What you need to do ▸ Leaving out all pictures, copy exactly the lines from the one containing "Recreate this scene" down to the one containing "COL = S.collection", both of them included.

Data lines ▸
--- begin ---

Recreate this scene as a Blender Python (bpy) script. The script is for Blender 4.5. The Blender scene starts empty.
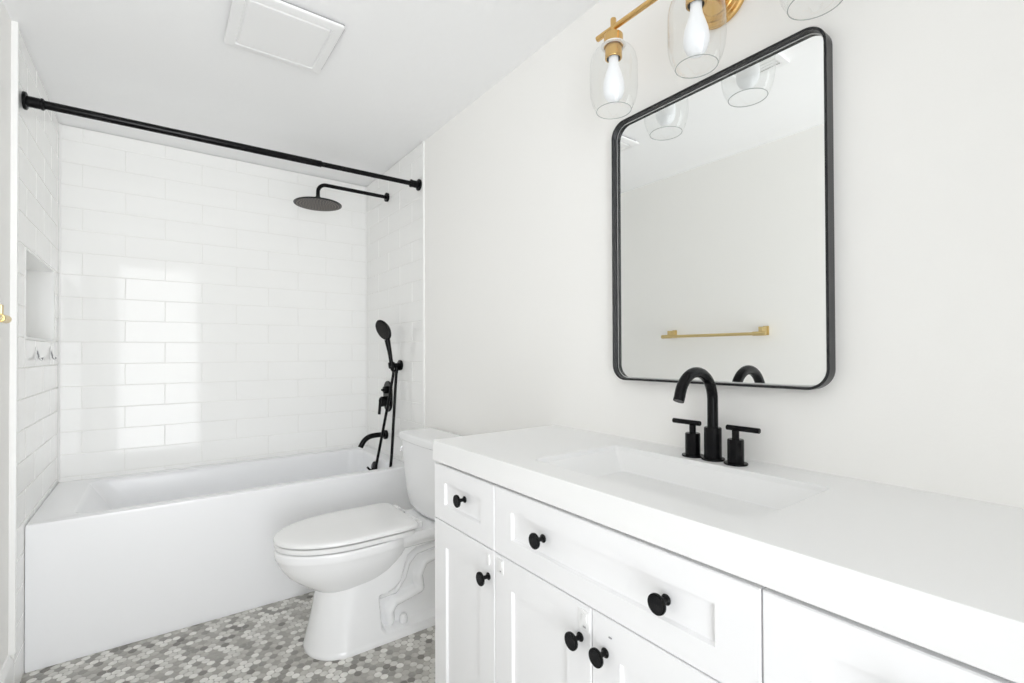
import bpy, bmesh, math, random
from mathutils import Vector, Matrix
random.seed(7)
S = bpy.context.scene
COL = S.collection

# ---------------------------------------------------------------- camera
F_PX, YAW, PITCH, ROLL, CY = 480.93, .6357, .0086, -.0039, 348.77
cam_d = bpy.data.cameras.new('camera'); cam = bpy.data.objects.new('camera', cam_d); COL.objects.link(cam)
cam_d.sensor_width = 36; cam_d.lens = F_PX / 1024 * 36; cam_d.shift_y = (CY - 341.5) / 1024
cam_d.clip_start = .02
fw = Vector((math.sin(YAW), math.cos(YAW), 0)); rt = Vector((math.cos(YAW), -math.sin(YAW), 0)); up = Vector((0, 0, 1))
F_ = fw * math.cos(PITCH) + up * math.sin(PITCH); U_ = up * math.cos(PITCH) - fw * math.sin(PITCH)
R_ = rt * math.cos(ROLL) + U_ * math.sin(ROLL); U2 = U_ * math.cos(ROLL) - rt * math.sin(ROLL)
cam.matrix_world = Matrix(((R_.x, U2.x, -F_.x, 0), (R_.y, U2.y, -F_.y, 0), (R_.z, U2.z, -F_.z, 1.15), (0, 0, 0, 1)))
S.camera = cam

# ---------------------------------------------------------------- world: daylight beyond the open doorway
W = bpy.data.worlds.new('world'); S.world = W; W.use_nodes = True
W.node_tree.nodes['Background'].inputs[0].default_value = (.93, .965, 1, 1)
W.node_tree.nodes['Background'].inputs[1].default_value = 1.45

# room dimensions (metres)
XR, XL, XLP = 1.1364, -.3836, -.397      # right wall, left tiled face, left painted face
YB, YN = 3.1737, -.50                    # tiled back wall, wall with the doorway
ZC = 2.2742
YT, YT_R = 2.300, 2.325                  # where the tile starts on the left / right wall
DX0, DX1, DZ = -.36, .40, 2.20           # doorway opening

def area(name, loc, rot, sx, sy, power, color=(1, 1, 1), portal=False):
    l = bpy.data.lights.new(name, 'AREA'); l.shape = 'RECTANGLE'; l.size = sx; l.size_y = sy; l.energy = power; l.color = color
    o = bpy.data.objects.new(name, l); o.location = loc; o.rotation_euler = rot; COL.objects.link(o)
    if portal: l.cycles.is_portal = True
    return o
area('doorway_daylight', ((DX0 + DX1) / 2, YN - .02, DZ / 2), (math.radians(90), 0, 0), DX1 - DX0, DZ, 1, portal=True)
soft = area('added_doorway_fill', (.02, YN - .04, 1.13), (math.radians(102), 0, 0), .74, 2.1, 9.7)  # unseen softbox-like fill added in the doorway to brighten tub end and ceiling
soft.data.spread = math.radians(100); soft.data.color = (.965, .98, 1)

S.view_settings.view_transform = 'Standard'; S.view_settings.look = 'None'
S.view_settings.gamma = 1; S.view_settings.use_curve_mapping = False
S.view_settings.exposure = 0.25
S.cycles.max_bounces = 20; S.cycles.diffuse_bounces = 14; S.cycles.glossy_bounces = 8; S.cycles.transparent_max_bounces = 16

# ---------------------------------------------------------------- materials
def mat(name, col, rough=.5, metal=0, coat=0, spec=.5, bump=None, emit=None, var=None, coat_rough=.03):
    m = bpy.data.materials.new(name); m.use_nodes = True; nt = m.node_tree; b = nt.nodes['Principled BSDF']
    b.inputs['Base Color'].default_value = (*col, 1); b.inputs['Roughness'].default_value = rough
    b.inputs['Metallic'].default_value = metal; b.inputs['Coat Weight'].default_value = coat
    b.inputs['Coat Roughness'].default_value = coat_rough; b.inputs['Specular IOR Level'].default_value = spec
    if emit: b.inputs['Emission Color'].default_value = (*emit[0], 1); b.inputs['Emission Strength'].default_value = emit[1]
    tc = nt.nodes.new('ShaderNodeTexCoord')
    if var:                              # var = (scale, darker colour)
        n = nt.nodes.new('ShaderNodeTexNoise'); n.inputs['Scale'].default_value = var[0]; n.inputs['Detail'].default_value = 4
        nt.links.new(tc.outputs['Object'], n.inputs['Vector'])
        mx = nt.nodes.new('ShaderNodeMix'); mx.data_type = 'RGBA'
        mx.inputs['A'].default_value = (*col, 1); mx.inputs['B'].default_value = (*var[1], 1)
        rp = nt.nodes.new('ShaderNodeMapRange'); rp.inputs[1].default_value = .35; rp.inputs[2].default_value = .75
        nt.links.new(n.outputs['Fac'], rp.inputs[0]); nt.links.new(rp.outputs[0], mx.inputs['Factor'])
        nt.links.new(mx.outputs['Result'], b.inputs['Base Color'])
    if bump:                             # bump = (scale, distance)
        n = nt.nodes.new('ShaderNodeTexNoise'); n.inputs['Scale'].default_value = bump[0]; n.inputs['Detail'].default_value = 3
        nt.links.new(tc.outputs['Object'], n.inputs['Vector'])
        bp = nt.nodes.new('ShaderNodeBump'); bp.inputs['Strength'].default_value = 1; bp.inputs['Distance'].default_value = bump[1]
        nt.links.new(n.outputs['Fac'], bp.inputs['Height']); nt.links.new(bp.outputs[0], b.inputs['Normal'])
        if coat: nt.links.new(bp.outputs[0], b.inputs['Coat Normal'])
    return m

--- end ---
--- begin ---

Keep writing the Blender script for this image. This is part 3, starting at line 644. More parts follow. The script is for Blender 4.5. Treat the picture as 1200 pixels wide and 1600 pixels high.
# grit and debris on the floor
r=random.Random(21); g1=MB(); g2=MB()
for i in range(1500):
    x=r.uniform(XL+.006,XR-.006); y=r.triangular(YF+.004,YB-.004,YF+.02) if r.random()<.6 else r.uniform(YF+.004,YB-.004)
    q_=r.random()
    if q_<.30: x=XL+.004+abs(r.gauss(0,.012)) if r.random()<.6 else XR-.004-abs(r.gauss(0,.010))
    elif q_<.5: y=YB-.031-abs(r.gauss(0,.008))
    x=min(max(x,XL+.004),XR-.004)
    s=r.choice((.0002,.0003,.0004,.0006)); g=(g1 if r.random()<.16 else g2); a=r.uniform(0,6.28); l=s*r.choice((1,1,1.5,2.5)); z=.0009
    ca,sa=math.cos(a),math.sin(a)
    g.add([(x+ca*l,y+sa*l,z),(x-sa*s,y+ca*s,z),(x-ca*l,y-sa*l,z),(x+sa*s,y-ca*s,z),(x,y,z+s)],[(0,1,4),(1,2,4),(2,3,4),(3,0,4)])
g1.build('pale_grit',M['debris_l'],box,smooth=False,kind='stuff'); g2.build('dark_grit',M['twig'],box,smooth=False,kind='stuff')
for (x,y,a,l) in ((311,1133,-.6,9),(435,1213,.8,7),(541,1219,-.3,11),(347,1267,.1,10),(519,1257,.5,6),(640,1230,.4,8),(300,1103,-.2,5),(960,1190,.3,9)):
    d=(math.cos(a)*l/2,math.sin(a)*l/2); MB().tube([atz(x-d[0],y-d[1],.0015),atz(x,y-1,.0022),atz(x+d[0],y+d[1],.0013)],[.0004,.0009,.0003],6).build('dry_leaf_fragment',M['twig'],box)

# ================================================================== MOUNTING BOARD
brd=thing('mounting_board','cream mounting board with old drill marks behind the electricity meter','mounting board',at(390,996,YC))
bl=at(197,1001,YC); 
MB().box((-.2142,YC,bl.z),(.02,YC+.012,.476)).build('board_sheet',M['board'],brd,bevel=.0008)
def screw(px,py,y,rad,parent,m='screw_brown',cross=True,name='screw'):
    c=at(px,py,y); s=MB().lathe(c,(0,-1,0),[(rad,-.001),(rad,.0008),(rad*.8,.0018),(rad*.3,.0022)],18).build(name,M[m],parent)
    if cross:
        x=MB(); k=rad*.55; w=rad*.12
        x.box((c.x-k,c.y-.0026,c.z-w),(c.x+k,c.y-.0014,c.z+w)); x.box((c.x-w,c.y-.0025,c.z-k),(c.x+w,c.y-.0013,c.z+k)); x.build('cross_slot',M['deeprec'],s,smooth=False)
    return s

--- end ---
--- begin ---

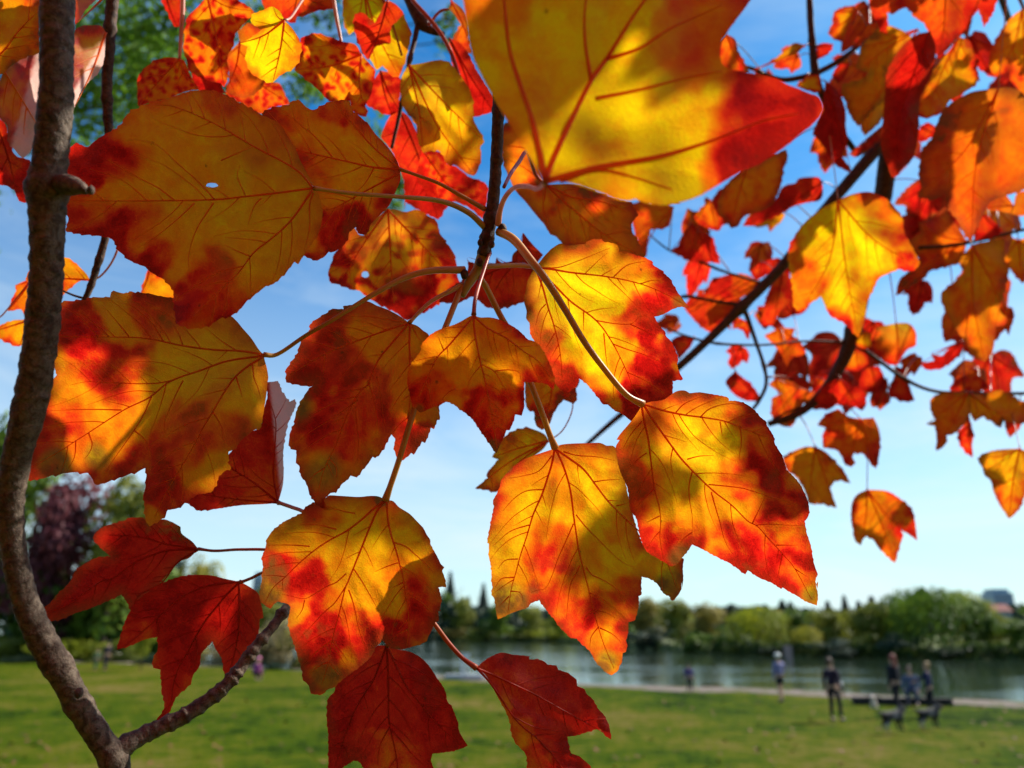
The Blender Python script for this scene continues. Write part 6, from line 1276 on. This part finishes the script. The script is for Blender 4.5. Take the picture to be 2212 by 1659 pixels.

--- end ---

Solved problem ▸
Recreate this scene as a Blender Python (bpy) script. The script is for Blender 4.5. The Blender scene starts empty.
import bpy, bmesh, math, random
from mathutils import Vector, Matrix
random.seed(7)
S = bpy.context.scene
COL = S.collection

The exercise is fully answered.